Campingaz Lumostar Plus camping lantern

The first thing to tell you is that I bought my Campingaz gas lantern many, many moons ago as part of a set alongside a stove ring, although it doesn’t look like the design has changed all that much.
The fact that it was bought so long ago (I’m talking at least 10 years) and I’m still using it now speaks volumes – this thing is pretty tough despite its delicate nature. It also tells you something else – it hasn’t killed me. Yet.

To get this working you need four things: a gas canister, the burner unit, a mantle and two matches. Technically, that’s five things.
On first use the burner simply clicks into the lip of the canister and locks into place for security, then you slip a supplied mantle, like a sock, over the business end of the burner. It’s a little bit fiddly if you’re not practiced, but once it’s on it’s on. The mantle is woven from silk and impregnated with something called ‘rare earth’ oxides. That sounds all peace and healing crystals but it’s actually a collection of seventeen chemical elements namely scandium, yttrium and the fifteen lanthanides. These, of course, we know already.

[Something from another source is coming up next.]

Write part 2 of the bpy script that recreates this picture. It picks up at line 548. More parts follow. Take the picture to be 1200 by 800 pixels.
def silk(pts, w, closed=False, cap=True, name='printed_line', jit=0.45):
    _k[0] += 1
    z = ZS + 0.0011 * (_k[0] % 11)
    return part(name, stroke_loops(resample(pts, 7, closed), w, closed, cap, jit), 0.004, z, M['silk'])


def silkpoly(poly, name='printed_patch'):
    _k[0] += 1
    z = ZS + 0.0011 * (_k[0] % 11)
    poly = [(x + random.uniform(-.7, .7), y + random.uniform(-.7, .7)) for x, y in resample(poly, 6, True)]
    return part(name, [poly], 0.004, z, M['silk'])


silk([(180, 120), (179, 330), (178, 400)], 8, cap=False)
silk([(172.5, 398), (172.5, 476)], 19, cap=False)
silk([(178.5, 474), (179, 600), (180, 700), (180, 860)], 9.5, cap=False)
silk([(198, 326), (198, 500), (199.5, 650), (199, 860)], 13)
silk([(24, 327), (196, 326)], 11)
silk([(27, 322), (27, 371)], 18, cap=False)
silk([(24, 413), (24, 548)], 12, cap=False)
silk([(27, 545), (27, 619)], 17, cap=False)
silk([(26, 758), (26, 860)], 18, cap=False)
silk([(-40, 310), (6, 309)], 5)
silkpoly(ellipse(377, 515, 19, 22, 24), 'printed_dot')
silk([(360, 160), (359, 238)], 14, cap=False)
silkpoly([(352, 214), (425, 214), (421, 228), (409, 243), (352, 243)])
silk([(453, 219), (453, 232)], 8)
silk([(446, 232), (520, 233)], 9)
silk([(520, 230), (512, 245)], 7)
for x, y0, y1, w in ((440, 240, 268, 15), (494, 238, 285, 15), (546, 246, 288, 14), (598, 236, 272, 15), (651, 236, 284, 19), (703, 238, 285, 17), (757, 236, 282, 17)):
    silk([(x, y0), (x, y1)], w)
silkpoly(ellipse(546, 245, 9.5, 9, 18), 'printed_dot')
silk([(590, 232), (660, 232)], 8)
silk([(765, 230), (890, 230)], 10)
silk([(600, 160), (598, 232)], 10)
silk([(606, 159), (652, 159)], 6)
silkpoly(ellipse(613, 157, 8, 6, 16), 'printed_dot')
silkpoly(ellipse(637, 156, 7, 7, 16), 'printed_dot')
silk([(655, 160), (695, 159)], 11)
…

Making sure the gas is off, hold a match under the mantle and let it gently burn away. This gets rid of the combustible silk and leaves behind a residue of metal oxides which glow brightly when lit with a flame.
Careful not to break the now very delicate mantle (it’ll still work if you crumble a little bit off, though it won’t be as efficient), slip the glass diffuser over the burner and clip it into place.
Turn the gas on a little, hold a lit match beneath the burner and move it around if the lantern doesn’t light immediately.

What happens now all depends on how long the gas has been on and how generous you’ve been with the flow before the flame catches a whiff. If it’s just a second or so then there’ll be a gentle phuuut and your mobile abode will be filled with an adjustable warming glow (up to 80w) and the relaxing hissing and popping of the gas as it burns.
Any more time than that and you’re likely to need new pants before you next sit down.
With a bellowing woooof the burner bursts into life with a flash, the shock knocks you off your haunches and you’re left sitting down much sooner than you anticipated. Then follows a lot of explaining, not least regarding the whereabouts of your eyebrows and why your once-beautiful face is frozen in a terrifying silent scream.
It’s because of this rather exciting unpredictability that Mrs Muz is a tiny bit scared of lighting it.

Other than the intended light, this thing pumps out a lot of heat. And I mean a lot.
As the mantle burns and the heat rises it hits the metal lid and glass diffuser, super-heating them to immeasurable temperatures. I’ve accidentally touched the lid so often that I have no feeling left in the pad of my left index finger.
With this in mind, I wouldn’t be keen to hang it off anything with the supplied chain. I’m sure it’s safe enough – Campingaz products have to go through stringent tests after all, but I couldn’t relax if I had this dangling just a few inches from the ceiling of whatever I was in at the time.
That’s another thing. This is a flame-based product, which means it can set fire to stuff. Fire is bad. I mean fire is great in certain circumstances, but not when you’re tucked up in your sleeping bag. So don’t use this in a tent, balanced on its own battered box for ‘stability’, inches away from everything else.
Believe me when I say there’s nothing quite as butt-clenching as that split second when you realise you’ve knocked your blazing lantern over and it’s now lying on the plastic groundsheet, looking up at the carelessly-discarded loo roll and your decidedly fruity boxer shorts.

Assuming you’ve survived the night, all you need to do to put this away is unclip the burner from the gas and pop it in its box. Provided you don’t then start playing rugby with the box the glass diffuser should be enough to protect the mantle from the rigours of packing and travelling. If not then new mantles are only a few quid for packs of three, and they last a long time if you’re careful.

After many years of owning this lantern, I love it. It’s inherently dangerous in my clumsy paws, but I’ve only singed a few things with it so far and threatened our lives just once, yet the light it gives off is lovely. There’s just something about a real flame that soothes and relaxes, and the little bit of warming that comes with it is always welcome, although it’s no three-bar heater so don’t expect miracles. It’s also surprisingly easy on the fuel, so doesn’t cost all that much to run.

SUMMARY: Not really suitable for tents due to the ever-present danger of horrible death syndrome, this lantern is bright, warm and cheap.